By the late-1940's, "Atomic Morality" became equated with pacifism; in other words, the "Atomic Debate" became centered around "Morality AND Security." By this time, the atomic bomb, in the eyes of more-and-more Americans, was justified and "morally praiseworthy." Boyer mentioned that the increasingly common view, by around 1949, was that "God meant for America to have and use the atomic bomb." In particular, after the U.S.S.R.'s first successful test of its atomic bomb in 1949, WHO drops the bomb started to matter - and America is the only "Good Guy" with atomic weapons. As Boyer asserted, once that threshold was crossed, there was no going back.
By the late-1940's, most Americans had an increased desire for the U.S. government to have an "Atomic Supremacy" over the U.S.S.R.; which basically meant build bigger-and-better bombs compared to Russia. When the first test of the hydrogen bomb was announced, the level of moral objections in America were nowhere near those after Hiroshima. The fear of the Soviet Union was greater than any "Atomic Morality", and the increased focus on civil defense trumped moral consciousness as well by 1950.

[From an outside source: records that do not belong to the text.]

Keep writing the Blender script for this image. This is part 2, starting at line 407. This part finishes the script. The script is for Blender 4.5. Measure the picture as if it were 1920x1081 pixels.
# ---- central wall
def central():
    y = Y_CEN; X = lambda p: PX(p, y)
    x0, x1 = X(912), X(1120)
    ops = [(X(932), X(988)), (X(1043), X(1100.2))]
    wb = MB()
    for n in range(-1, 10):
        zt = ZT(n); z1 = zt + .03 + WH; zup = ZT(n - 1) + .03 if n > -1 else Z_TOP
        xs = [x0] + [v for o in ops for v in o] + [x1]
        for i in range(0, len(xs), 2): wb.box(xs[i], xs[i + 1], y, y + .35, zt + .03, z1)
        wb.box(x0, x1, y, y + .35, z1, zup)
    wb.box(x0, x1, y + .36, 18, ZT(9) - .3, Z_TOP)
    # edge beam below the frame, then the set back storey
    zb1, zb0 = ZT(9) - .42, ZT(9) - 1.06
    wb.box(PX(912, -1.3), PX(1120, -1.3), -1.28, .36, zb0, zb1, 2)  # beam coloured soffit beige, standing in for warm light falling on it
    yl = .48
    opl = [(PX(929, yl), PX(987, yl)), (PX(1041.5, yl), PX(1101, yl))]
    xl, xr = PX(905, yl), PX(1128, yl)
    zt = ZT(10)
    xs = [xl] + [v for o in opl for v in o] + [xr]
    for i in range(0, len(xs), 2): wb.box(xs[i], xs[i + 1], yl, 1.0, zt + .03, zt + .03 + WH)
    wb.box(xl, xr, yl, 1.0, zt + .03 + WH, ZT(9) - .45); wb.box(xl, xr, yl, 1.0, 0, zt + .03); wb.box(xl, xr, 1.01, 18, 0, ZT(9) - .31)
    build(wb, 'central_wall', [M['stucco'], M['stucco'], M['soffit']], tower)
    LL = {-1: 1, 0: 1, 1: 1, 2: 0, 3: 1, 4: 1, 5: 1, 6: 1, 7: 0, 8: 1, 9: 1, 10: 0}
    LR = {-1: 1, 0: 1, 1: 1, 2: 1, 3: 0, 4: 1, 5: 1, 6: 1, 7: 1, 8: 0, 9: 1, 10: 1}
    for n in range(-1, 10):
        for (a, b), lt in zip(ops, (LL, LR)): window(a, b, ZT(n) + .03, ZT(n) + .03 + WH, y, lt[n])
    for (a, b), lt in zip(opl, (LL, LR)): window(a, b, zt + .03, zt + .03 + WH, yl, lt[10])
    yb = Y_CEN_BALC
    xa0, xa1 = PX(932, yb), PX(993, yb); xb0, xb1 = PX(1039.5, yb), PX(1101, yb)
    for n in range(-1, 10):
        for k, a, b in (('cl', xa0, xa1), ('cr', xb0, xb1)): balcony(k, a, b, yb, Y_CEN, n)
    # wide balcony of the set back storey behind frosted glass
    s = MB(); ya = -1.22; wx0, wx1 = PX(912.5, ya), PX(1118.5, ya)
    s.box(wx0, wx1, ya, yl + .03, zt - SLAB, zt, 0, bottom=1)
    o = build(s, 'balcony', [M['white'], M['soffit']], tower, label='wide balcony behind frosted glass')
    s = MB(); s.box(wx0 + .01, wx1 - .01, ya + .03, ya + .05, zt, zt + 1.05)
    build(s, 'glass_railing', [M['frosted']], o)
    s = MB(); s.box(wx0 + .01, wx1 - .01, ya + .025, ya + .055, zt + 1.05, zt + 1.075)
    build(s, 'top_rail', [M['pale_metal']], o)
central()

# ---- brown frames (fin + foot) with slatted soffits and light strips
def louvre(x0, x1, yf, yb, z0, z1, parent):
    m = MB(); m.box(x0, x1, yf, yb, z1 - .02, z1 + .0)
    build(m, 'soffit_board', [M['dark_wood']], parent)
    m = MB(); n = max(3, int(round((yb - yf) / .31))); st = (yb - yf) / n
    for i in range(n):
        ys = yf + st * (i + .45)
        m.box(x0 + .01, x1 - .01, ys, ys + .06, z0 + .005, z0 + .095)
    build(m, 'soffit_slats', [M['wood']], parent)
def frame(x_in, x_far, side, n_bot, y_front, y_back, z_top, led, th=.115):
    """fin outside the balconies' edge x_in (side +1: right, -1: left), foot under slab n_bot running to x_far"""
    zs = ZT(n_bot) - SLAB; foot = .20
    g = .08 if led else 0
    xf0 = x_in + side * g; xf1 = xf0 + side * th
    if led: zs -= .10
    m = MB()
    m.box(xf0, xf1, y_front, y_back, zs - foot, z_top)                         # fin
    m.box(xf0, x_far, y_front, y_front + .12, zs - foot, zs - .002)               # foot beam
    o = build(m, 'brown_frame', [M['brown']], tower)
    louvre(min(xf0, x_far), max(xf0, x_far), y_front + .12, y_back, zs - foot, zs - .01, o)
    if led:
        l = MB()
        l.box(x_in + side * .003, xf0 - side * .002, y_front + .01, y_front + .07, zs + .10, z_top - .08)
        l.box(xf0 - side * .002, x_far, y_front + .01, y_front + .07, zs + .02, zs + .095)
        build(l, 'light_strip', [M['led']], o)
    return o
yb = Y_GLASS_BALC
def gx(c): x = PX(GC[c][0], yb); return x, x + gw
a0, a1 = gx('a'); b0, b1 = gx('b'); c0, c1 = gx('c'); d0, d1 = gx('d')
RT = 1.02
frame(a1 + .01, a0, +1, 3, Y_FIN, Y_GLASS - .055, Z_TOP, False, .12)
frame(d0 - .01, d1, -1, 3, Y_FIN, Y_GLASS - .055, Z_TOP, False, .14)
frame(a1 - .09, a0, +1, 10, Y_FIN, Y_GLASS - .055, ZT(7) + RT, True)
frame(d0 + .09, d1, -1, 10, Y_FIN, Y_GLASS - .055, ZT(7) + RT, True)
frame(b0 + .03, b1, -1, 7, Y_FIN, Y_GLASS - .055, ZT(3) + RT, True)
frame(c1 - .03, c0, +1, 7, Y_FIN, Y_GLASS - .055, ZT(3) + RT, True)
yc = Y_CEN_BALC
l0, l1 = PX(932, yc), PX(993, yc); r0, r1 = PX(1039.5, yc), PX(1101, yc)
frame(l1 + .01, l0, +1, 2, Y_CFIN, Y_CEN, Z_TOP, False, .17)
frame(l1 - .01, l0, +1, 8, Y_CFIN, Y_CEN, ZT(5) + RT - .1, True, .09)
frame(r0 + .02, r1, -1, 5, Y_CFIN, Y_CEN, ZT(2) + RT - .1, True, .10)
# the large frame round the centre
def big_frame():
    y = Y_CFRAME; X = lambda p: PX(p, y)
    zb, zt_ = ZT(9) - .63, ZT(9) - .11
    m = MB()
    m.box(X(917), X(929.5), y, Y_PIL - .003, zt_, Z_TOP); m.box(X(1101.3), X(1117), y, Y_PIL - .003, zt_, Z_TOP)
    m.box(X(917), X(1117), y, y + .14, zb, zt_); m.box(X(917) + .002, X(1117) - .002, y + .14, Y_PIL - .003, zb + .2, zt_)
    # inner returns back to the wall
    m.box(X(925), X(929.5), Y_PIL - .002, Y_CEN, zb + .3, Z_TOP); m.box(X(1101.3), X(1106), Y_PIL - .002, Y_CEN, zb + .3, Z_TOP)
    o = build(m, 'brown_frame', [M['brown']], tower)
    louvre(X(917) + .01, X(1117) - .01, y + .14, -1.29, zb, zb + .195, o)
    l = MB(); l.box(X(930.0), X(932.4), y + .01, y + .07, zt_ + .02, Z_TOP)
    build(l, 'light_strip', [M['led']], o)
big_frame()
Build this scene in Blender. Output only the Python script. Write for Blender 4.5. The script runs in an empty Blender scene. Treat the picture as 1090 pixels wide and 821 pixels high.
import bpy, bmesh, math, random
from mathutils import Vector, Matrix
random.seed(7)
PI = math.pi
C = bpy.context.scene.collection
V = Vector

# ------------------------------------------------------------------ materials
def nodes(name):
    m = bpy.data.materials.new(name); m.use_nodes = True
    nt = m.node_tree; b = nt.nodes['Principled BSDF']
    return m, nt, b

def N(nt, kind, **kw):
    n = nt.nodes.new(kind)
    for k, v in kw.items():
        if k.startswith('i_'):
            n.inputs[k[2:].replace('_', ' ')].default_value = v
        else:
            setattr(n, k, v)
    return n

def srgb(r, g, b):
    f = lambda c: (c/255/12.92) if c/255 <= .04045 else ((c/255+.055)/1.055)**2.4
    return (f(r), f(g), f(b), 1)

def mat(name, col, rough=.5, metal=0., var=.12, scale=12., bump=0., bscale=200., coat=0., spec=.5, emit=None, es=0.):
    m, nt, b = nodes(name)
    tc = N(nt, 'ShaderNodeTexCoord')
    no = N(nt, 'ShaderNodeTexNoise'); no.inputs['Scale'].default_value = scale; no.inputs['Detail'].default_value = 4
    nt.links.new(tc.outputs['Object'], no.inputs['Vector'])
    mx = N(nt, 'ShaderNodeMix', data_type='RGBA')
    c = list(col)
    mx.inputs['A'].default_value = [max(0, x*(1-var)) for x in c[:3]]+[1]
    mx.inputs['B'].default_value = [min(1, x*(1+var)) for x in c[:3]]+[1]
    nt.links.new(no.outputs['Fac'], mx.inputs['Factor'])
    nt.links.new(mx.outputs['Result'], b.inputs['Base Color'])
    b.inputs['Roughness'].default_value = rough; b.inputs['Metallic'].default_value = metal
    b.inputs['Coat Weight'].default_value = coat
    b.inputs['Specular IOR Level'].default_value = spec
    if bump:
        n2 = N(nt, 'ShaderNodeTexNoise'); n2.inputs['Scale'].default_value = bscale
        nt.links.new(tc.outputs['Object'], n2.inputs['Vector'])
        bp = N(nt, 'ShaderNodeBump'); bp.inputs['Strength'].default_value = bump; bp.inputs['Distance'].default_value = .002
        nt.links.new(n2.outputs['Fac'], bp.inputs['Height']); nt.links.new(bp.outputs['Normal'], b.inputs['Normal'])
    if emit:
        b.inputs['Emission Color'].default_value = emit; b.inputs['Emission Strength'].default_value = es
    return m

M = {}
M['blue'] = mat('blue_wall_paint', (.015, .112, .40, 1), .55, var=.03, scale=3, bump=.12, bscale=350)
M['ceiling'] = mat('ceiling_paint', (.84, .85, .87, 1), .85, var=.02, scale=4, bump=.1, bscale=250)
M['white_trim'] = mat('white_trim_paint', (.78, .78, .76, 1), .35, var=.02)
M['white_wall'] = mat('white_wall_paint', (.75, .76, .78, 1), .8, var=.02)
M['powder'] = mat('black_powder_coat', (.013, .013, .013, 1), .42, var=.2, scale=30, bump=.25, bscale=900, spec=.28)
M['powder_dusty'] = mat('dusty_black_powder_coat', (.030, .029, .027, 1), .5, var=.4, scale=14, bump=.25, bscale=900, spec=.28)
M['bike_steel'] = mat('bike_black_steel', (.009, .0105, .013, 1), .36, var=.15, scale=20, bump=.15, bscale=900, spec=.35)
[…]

Within five years after Hiroshima, the debate centering around the use of the atomic bomb had shifted to a national security strategy based on the belief that the U.S. was morally entitled to have an "Atomic Supremacy" over the U.S.S.R. This nuclear deterrence strategy created, as Boyer called it, an "Illusion of Diminished Risk" that formed a basis for how Americans coped with the possibility of nuclear war.